The modern Burson-Marsteller, says Jordan, wants staff that can "empathise" with the points of view of all "stakeholders", even when they are fierce critics. "I want people who have the ability to understand the full spectrum of opinion on any particular issue," he says. "Understanding the motivation of an NGO to take sometimes extreme action ... you might not agree with it or think it's the right thing to do but you've got to have empathy."
This is unlikely to convince hardened campaigners, but Jordan argues that the PR smoke screens of the past are no longer viable in a media age where the truth may out from an employee's blog or a comment on a Twitter feed, "relaying what was heard after drinks at the bar". He tells clients in crisis that their "elasticity of recovery" will benefit from an honest approach. "If a company shows transparency their reputation recovers quite quickly".
Crucially, modern PRs must be able to react instantly to storms that blow up online. "The ramifications are pretty extreme now. There have been cases of 10% or 20% of share price being lost through the failure to manage the concerns of an individual stakeholder because the digital world provides a platform to build momentum around a particular issue."
It is a communications age in which "you can find yourself with so many fires going off that however much manpower you deploy you can't put them all out", says Jordan, stressing the importance of setting up in advance strategies for combating such scenarios ("we call it putting money in the bank"). This approach includes strong internal communications, he believes. His own company has its own internal strategy, including a list of qualities desirable for being a "Burson person", the top of which is having "a 'can do' attitude".

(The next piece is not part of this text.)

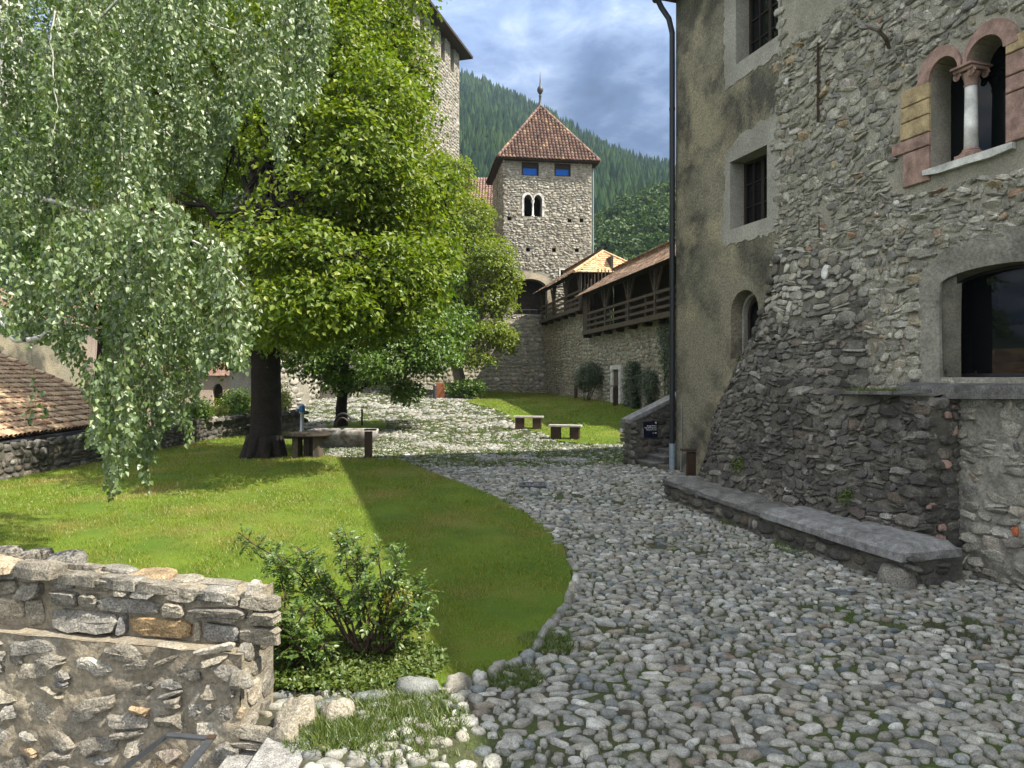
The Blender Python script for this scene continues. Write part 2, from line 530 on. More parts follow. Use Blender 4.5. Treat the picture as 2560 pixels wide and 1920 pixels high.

Jordan had an unusual apprenticeship in PR, attending the Royal Naval College, Dartmouth, and serving as a sub-lieutenant on HMS Amazon and HMS Achilles, before leaving the navy after four years to try his hand at journalism, using his knowledge of electronics to write for such titles as HiFi World and What HiFi? He then took a degree in electronic engineering and business management.
His background means he has an exceptional grasp of digital media ("I actually know what Mpeg level 3 compression technology is") but also values the people skills he learned during his time in the navy. "The one thing the military teaches you is the way to work with everybody and build a bridge to everyone," he says. "That's been a very useful tool in my career thereafter."